Es más, la presencia del Jinete, como se le conoce en la serie, se vuelve más y más testimonial a medida que avanza el argumento. Es un muy buen punto de partida, y la verdad es que los primeros episodios en los que tiene presencia son de lo mejor de la serie. Su diseño, además, evidencia un intento por dotarle de una entereza única, mucho más convincente la de otras criaturas cuya participación no supera la historia episódica. Pero eso no quiere decir que el desarrollo dramático se enroque en sí mismo una y otra vez. Afortunadamente para la salud de la narrativa y para los espectadores, la historia apunta hacia cotas más lejanas desde un primer momento, y en estos primeros 13 episodios explora muchos caminos que nada tienen que ver con el cuento en el que se basa. Los personajes originales conservan nombres y profesiones, pero el mundo que se ha creado alrededor de ellos trasciende por encima de cualquier posible mención que exista en el relato de Irving.

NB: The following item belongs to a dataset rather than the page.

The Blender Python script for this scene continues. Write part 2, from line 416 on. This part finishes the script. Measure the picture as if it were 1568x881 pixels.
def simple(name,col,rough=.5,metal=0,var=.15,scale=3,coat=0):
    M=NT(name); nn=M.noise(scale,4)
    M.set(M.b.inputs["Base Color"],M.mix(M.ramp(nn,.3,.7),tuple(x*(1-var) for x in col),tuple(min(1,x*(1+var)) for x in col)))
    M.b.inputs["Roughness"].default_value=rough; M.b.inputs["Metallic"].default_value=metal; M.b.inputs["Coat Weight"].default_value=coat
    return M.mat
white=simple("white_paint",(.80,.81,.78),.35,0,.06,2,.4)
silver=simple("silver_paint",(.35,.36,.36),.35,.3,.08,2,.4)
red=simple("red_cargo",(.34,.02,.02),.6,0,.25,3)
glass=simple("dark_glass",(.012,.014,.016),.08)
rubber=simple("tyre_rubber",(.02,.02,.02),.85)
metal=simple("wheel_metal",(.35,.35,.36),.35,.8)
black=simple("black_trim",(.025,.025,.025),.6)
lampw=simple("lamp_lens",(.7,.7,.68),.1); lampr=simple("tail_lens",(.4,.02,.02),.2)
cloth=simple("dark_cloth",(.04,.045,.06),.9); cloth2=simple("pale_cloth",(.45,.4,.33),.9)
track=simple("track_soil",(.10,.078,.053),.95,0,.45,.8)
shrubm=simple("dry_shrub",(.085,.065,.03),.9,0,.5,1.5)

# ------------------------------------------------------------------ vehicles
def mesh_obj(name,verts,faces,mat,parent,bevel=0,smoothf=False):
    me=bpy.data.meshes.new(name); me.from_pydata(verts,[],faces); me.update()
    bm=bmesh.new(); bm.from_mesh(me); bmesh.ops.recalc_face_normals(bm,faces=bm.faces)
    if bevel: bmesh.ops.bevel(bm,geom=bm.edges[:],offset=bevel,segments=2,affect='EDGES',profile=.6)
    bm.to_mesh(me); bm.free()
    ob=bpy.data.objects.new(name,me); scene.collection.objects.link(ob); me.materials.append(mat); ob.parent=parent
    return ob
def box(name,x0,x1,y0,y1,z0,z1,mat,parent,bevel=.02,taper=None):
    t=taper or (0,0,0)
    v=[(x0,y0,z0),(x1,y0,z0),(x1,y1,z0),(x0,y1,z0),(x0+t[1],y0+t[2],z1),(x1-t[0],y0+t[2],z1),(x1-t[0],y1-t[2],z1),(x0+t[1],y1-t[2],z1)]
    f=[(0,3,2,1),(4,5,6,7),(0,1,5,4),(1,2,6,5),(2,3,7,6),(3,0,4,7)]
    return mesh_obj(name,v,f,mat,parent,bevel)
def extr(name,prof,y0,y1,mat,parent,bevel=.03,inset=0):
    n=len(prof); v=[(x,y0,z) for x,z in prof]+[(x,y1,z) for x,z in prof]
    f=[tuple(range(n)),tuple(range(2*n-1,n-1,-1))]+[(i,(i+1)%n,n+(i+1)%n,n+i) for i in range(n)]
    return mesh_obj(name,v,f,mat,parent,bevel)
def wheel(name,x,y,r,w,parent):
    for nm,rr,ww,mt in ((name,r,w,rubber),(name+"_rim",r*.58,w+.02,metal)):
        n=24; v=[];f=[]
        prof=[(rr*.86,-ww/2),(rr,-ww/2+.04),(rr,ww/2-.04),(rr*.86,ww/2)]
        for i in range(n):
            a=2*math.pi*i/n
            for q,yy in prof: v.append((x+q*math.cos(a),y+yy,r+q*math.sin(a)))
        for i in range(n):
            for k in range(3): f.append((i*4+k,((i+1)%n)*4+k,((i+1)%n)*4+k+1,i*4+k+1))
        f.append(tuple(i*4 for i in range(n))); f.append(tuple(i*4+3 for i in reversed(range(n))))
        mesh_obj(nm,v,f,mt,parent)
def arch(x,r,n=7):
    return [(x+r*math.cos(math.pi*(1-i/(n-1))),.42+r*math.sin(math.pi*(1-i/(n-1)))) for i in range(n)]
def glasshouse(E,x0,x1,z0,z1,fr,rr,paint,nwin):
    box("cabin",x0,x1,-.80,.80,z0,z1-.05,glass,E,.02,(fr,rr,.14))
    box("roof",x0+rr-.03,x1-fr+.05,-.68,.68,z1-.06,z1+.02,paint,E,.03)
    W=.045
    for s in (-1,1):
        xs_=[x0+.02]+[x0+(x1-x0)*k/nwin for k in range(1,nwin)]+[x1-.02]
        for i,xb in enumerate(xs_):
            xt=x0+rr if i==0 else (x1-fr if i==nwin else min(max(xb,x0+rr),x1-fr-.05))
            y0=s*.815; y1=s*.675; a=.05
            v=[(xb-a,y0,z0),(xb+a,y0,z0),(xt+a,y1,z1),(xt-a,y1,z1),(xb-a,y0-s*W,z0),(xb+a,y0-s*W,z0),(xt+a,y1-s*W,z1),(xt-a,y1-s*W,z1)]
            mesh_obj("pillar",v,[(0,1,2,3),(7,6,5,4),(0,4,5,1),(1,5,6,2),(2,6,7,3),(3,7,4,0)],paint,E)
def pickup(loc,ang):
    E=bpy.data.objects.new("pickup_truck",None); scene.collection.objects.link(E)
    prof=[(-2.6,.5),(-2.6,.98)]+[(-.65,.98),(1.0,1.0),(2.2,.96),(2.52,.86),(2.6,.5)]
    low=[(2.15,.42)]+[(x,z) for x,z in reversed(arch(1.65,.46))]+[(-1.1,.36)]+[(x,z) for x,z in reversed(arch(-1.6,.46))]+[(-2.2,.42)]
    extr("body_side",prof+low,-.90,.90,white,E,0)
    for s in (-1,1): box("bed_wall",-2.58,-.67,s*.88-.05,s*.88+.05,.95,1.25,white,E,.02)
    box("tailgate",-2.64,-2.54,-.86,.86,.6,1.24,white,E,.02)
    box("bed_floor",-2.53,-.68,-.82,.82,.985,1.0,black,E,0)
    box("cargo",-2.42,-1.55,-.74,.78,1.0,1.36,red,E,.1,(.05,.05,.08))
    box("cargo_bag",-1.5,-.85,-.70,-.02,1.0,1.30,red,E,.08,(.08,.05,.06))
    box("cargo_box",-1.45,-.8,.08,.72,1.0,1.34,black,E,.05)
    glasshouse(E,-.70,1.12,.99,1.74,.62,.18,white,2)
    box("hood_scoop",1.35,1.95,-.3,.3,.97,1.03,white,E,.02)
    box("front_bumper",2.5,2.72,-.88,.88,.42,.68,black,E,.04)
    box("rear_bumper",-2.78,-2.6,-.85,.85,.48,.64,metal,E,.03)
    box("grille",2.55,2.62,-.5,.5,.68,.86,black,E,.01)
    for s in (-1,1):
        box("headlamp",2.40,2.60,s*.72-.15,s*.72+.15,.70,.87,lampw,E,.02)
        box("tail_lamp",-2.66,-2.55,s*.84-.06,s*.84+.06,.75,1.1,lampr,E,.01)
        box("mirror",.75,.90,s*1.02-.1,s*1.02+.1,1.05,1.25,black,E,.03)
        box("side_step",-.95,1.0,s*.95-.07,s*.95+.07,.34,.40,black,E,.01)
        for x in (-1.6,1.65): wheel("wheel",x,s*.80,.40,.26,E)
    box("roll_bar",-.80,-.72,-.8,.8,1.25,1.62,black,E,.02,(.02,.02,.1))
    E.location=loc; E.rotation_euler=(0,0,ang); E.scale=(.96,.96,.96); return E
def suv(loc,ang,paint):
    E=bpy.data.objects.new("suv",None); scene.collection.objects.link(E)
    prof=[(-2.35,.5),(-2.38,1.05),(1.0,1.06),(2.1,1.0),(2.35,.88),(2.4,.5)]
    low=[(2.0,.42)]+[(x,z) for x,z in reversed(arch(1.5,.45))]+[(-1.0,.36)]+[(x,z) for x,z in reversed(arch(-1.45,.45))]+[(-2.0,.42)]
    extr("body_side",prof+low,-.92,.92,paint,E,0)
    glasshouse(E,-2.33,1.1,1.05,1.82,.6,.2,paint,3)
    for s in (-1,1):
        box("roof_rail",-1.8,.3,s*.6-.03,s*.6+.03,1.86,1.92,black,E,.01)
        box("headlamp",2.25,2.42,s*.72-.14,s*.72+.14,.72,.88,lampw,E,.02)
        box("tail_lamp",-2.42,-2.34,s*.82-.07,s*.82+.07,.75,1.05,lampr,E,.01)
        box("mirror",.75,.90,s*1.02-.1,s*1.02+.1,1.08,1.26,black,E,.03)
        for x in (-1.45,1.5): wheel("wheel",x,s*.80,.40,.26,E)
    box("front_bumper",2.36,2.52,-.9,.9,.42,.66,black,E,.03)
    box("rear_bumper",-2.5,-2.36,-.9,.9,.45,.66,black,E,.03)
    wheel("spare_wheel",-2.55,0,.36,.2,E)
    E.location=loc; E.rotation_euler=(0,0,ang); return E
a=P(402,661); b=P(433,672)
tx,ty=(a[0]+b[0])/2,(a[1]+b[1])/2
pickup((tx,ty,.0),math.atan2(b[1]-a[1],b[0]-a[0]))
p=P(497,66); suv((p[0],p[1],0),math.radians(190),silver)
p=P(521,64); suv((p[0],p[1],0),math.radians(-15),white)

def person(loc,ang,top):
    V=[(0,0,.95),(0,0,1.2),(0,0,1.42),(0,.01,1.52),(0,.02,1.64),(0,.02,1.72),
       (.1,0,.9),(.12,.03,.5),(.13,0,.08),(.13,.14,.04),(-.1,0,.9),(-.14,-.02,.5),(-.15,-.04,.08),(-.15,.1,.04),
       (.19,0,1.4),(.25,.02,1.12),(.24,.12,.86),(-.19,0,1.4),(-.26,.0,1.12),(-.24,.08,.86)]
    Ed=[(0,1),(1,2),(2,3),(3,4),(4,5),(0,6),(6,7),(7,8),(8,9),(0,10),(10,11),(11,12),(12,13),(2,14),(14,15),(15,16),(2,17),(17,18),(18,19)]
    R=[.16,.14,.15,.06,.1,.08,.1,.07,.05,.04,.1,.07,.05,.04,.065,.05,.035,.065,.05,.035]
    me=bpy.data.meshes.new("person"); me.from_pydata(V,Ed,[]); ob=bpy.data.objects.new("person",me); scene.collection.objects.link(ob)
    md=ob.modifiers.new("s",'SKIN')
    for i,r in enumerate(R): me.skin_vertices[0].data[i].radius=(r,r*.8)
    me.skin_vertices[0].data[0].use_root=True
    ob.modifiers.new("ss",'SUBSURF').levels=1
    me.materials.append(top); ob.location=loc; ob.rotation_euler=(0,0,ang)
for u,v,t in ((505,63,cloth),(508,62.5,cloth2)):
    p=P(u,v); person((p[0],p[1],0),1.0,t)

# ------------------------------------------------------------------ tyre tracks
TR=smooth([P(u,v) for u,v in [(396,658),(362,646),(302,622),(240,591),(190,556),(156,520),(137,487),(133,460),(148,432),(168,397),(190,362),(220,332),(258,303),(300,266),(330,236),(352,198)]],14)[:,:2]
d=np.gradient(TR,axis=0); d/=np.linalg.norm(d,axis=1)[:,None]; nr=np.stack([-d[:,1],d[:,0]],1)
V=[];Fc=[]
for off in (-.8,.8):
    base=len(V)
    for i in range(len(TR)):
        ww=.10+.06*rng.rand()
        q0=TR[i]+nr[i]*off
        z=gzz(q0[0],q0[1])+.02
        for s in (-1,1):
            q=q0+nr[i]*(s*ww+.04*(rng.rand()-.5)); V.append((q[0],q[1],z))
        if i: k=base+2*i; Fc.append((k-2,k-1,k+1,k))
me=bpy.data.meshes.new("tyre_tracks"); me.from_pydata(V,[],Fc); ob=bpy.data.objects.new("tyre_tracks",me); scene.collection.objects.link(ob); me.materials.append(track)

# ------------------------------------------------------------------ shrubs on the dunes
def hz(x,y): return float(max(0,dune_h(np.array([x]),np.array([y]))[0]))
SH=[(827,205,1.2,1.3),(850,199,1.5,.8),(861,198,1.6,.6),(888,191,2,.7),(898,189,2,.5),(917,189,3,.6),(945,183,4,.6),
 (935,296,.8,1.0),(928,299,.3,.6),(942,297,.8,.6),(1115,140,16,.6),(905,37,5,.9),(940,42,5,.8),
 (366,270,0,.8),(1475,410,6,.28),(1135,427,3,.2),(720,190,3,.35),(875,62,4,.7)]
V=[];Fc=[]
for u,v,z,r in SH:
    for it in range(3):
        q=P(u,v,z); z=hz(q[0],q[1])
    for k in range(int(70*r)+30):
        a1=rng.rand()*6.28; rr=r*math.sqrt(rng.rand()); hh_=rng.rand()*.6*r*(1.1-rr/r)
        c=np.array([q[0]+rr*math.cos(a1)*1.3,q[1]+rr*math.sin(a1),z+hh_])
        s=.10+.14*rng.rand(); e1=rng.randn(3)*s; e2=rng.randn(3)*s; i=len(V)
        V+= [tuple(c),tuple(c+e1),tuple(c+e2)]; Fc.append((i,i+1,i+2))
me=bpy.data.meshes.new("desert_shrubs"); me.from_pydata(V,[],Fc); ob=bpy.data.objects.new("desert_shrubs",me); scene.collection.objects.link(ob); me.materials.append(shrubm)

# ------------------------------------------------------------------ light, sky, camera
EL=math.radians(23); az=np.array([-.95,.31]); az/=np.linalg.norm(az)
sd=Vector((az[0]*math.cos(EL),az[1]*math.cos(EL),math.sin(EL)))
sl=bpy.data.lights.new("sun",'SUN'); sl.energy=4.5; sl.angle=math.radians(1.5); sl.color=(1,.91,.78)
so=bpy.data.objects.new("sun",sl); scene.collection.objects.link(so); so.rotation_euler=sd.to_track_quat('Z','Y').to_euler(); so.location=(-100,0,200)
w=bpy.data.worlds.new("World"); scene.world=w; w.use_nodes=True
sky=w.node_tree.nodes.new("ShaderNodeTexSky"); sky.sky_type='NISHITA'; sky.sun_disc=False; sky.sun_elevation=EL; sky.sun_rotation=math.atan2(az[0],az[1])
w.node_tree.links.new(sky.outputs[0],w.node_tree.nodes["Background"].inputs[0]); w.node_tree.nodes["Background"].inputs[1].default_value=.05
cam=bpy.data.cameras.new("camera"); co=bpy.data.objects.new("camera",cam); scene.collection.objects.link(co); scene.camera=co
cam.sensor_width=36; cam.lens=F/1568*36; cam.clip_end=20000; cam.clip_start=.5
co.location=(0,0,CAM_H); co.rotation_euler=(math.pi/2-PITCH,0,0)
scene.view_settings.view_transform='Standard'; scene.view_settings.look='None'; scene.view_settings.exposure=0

Al final, Sleepy Hollow se revela como un entretenimiento puro y duro, una aventura fantástica con constantes referencias bíblicas que bebe de los mitos norteamericanos (como la que sitúa al general Washington al frente de una guerra por la salvación de la Humanidad). Es indudable que podría ser mejor, tal vez más oscura, y sin lugar a dudas con unos personajes más elaborados. Sobre todo teniendo en cuenta el exigente nivel de las producciones actuales. Pero eso no debería ser un impedimento para disfrutar de ella. Sobre todo con ese episodio final que rompe todos los esquemas planteados hasta ese momento y que deja abierta la puerta a una segunda temporada que, por lo menos, contará con la inestimable presencia del Jinete que busca su cabeza.